▶ **BRIEF**
Reproduce every line of the listing as written, apart from the pictures.

****

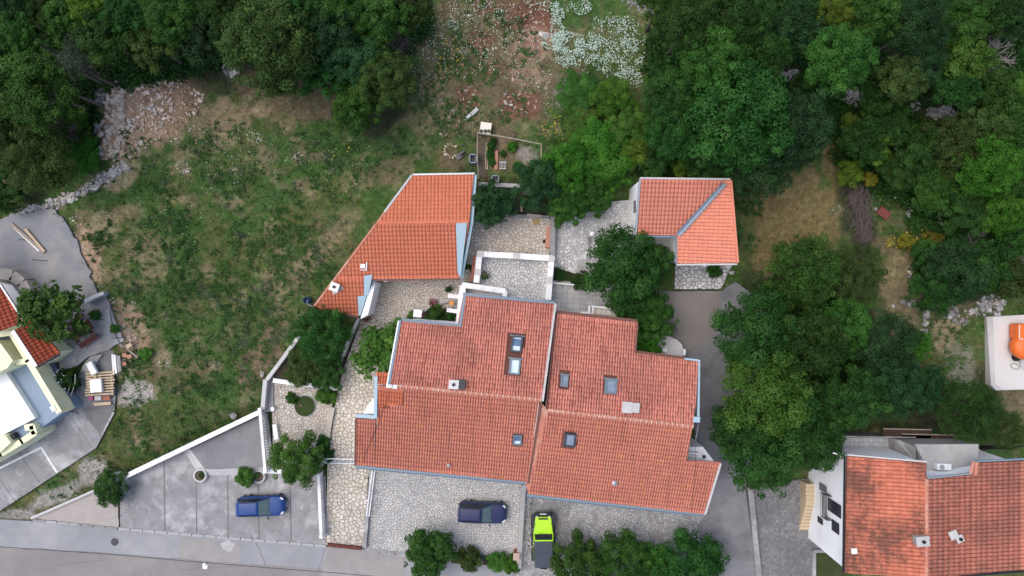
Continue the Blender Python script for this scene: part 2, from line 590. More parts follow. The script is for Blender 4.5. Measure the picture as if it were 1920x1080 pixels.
def in_any(x, y, margin=0.0, skip=()):
    m = np.zeros(x.shape, bool)
    for k, (pl, zf) in PLATW.items():
        if k in skip:
            continue
        m |= in_poly_np(x, y, pl)
        if margin > 0:
            m |= dist_poly_np(x, y, pl) < margin
    for k, pl in FOOTW.items():
        m |= in_poly_np(x, y, pl)
    return m

# road edge in world coordinates (everything below it is road)
ROADPX = [(-400, 955), (0, 974), (190, 985), (420, 1006), (612, 1024), (690, 1030), (985, 1062), (1330, 1098), (2300, 1200)]
ROADW = [WZ(a, b, 0.0) for a, b in ROADPX]

# pits, mounds: (px, py, radius px, metres)
BUMPS = [(1005, 35, 32, -0.7), (905, 75, 26, -0.4), (880, 180, 26, -0.4), (975, 190, 36, -0.35), (560, 293, 10, -0.1),
         (285, 190, 80, 0.8), (230, 260, 60, 0.4), (995, 140, 22, -0.3), (330, 430, 90, 0.25), (470, 520, 80, -0.2),
         (1165, 90, 50, 0.2), (1480, 142, 26, 1.0), (1602, 182, 28, 1.0), (1765, 212, 34, 1.0), (1717, 201, 16, 0.6)]

def ground_h(x, y):
    x = np.asarray(x, float); y = np.asarray(y, float)
    z = hill(x, y) + 0.22 * (fbm(x * 0.22, y * 0.22, 3) - 0.5) + 0.12 * (fbm(x * 1.1, y * 1.1, 5) - 0.5)
    k = FPX / (HC - z)
    px, py = 960 + x * k, 540 - y * k
    for bx, by, br, bz in BUMPS:
        z = z + bz * np.exp(-((px - bx) ** 2 + (py - by) ** 2) / (br * br))
    # meadow falls off to the drive on the left
    for name, (pl, zf) in PLATW.items():
        bx0 = min(p.x for p in pl) - 1.5; bx1 = max(p.x for p in pl) + 1.5
        by0 = min(p.y for p in pl) - 1.5; by1 = max(p.y for p in pl) + 1.5
        sel = (x > bx0) & (x < bx1) & (y > by0) & (y < by1)
        if not sel.any():
            continue
        xs, ys = x[sel], y[sel]
        ins = in_poly_np(xs, ys, pl)
        d = dist_poly_np(xs, ys, pl)
        if callable(zf):
            pz = np.array([zf(a, b) for a, b in zip(xs, ys)])
        else:
            pz = np.full(xs.shape, zf)
        low = pz - 0.22
        zz = z[sel]
        near = np.clip(1 - (d - 0.35) / 1.1, 0, 1)
        near = near * near * (3 - 2 * near)
        zz = np.where(ins | (d < 0.3), np.minimum(zz, low), zz * (1 - near) + np.minimum(zz, pz - 0.03) * near)
        z[sel] = zz
    # road
    yr = np.interp(x, [p.x for p in ROADW], [p.y for p in ROADW])
    t = np.clip((y - yr) / 1.2, 0, 1)
    z = np.where(y < yr + 0.3, -0.25, np.minimum(z, -0.05 + (z + 0.05) * t + 0.0))
    return z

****

▶ **ANSWER FOR THE TASK**
Continue the Blender Python script for this scene: part 2, from line 590. More parts follow. The script is for Blender 4.5. Measure the picture as if it were 1920x1080 pixels.
def in_any(x, y, margin=0.0, skip=()):
    m = np.zeros(x.shape, bool)
    for k, (pl, zf) in PLATW.items():
        if k in skip:
            continue
        m |= in_poly_np(x, y, pl)
        if margin > 0:
            m |= dist_poly_np(x, y, pl) < margin
    for k, pl in FOOTW.items():
        m |= in_poly_np(x, y, pl)
    return m

# road edge in world coordinates (everything below it is road)
ROADPX = [(-400, 955), (0, 974), (190, 985), (420, 1006), (612, 1024), (690, 1030), (985, 1062), (1330, 1098), (2300, 1200)]
ROADW = [WZ(a, b, 0.0) for a, b in ROADPX]

# pits, mounds: (px, py, radius px, metres)
BUMPS = [(1005, 35, 32, -0.7), (905, 75, 26, -0.4), (880, 180, 26, -0.4), (975, 190, 36, -0.35), (560, 293, 10, -0.1),
         (285, 190, 80, 0.8), (230, 260, 60, 0.4), (995, 140, 22, -0.3), (330, 430, 90, 0.25), (470, 520, 80, -0.2),
         (1165, 90, 50, 0.2), (1480, 142, 26, 1.0), (1602, 182, 28, 1.0), (1765, 212, 34, 1.0), (1717, 201, 16, 0.6)]

def ground_h(x, y):
    x = np.asarray(x, float); y = np.asarray(y, float)
    z = hill(x, y) + 0.22 * (fbm(x * 0.22, y * 0.22, 3) - 0.5) + 0.12 * (fbm(x * 1.1, y * 1.1, 5) - 0.5)
    k = FPX / (HC - z)
    px, py = 960 + x * k, 540 - y * k
    for bx, by, br, bz in BUMPS:
        z = z + bz * np.exp(-((px - bx) ** 2 + (py - by) ** 2) / (br * br))
    # meadow falls off to the drive on the left
    for name, (pl, zf) in PLATW.items():
        bx0 = min(p.x for p in pl) - 1.5; bx1 = max(p.x for p in pl) + 1.5
        by0 = min(p.y for p in pl) - 1.5; by1 = max(p.y for p in pl) + 1.5
        sel = (x > bx0) & (x < bx1) & (y > by0) & (y < by1)
        if not sel.any():
            continue
        xs, ys = x[sel], y[sel]
        ins = in_poly_np(xs, ys, pl)
        d = dist_poly_np(xs, ys, pl)
        if callable(zf):
            pz = np.array([zf(a, b) for a, b in zip(xs, ys)])
        else:
            pz = np.full(xs.shape, zf)
        low = pz - 0.22
        zz = z[sel]
        near = np.clip(1 - (d - 0.35) / 1.1, 0, 1)
        near = near * near * (3 - 2 * near)
        zz = np.where(ins | (d < 0.3), np.minimum(zz, low), zz * (1 - near) + np.minimum(zz, pz - 0.03) * near)
        z[sel] = zz
    # road
    yr = np.interp(x, [p.x for p in ROADW], [p.y for p in ROADW])
    t = np.clip((y - yr) / 1.2, 0, 1)
    z = np.where(y < yr + 0.3, -0.25, np.minimum(z, -0.05 + (z + 0.05) * t + 0.0))
    return z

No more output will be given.